Hickenlooper: I had done a documentary called "Picture This: The Life And Times Of Peter Bogdanovich" for Showtime the year before. Elly (Coppolla) had seen it and liked it and asked me to get involved with "Hearts Of Darkness". At that point, we were dealing with viewing and editing the sixty plus hours of footage that had been compiled.

iW: What was your original intention for "Hearts Of Darkness"?

Hickenlooper: It was originally for cable. It was to be a one-hour television special, financed by Showtime for half a million dollars called "Apocalypse Now: Revisited". That was before we had gone through all the material. Once we had started delving into all the material, I convinced Showtime that we should make it 90 minutes and try to do a theatrical release. They looked at it and agreed.

iW: You seem to be equally adept at making features as making shorts and documentaries. Do you have a preference or is variety your preference?

Hickenlooper: It's an uphill battle and I'm not in the driver's seat yet.

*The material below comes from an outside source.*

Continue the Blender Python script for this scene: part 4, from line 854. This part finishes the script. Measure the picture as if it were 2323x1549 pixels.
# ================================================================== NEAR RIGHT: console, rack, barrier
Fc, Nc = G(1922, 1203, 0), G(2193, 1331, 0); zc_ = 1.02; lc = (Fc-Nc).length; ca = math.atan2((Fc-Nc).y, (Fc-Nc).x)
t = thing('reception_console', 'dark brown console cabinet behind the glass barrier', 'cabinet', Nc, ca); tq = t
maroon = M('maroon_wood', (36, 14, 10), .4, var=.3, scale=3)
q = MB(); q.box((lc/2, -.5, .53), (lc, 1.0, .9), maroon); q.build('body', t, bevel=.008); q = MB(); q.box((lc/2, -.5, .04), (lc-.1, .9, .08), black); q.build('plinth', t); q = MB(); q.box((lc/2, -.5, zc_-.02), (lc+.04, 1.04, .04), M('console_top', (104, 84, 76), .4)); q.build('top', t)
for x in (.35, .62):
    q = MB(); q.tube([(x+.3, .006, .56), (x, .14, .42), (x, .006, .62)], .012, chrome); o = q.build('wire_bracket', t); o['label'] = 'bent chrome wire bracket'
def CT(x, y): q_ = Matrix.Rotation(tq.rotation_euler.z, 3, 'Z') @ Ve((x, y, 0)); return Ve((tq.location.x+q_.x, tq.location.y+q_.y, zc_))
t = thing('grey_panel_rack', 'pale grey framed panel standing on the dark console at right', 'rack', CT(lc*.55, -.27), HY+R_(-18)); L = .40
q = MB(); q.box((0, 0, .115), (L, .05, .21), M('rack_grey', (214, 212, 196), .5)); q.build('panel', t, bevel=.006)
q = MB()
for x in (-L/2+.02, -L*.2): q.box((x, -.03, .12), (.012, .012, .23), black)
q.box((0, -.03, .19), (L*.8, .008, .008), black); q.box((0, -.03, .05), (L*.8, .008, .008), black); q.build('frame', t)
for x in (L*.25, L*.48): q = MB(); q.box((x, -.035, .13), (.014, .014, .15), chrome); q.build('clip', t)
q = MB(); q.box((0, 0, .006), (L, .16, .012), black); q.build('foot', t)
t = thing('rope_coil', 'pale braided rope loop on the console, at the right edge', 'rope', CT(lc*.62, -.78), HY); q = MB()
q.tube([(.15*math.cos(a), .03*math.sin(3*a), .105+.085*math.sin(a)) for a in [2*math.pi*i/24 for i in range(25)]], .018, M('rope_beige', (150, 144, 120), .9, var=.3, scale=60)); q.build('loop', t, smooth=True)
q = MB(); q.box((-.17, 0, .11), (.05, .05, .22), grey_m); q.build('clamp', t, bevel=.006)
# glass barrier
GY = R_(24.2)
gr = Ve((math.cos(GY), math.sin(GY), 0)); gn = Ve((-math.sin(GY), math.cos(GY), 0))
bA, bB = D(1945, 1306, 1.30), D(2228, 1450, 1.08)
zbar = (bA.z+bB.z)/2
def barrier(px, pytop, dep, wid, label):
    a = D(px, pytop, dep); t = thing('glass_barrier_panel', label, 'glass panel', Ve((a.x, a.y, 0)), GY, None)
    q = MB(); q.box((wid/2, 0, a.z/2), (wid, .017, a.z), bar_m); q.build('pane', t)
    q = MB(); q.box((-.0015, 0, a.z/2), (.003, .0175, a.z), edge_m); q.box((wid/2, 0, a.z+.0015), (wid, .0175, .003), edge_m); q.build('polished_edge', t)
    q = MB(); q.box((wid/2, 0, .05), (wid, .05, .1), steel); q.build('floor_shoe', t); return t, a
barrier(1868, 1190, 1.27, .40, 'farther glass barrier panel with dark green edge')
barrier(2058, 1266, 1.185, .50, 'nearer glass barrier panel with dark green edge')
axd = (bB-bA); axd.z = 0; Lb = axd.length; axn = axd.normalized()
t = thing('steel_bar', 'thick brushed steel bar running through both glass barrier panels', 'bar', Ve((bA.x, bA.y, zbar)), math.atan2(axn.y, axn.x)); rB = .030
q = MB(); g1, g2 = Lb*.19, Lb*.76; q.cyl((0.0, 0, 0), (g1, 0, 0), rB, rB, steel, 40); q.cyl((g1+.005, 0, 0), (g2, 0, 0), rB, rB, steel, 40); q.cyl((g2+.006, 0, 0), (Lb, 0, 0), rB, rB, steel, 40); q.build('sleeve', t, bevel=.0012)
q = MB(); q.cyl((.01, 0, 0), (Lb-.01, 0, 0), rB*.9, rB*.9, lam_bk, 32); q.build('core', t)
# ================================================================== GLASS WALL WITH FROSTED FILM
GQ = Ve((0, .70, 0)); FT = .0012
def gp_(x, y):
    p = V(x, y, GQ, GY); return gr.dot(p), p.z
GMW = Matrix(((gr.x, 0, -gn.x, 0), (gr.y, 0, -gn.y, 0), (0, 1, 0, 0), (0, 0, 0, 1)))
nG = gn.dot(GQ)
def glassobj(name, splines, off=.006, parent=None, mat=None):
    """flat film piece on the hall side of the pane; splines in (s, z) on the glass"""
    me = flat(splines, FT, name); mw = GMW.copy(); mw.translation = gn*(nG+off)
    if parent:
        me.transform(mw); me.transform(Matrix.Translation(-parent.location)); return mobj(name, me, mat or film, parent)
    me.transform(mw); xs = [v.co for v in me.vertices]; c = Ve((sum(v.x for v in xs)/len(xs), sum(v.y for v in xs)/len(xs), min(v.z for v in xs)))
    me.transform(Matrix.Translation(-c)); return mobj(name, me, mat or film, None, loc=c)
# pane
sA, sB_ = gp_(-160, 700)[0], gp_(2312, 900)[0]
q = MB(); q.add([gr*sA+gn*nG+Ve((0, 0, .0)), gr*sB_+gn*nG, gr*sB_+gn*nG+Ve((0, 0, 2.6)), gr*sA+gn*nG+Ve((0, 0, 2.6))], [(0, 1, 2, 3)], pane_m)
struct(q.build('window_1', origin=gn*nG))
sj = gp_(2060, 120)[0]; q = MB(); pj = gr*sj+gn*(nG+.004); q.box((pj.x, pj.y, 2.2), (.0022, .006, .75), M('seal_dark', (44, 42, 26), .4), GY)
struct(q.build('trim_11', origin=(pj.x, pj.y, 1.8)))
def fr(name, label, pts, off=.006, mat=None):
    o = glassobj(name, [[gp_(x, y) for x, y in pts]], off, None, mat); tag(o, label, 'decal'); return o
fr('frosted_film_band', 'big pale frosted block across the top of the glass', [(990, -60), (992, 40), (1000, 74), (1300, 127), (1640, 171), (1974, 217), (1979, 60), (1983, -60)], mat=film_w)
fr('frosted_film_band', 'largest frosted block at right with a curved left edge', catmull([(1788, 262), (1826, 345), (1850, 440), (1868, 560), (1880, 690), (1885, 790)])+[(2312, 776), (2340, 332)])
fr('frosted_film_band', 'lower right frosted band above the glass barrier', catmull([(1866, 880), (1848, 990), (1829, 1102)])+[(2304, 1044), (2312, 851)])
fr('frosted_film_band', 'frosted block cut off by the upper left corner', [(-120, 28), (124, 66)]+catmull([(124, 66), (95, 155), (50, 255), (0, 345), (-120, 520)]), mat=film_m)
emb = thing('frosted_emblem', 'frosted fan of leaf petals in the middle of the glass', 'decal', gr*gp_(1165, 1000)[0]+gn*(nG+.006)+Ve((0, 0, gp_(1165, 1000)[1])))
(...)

For now, I'm focusing on features. We'll see with "Dogtown", it's been submitted to Sundance and will show at Chicago. We'll see... It seems like in the last year, I've been involved in launching other people's careers and not my own. First, Billy Bob Thornton. Then I was involved with "Dream With The Fishes". I was involved with "Swingers" originally. My time will come...unless I get hit by a bus or something.

[Kevin S. Hoskins is a free-lance writer working out of Burlington, Vermont.]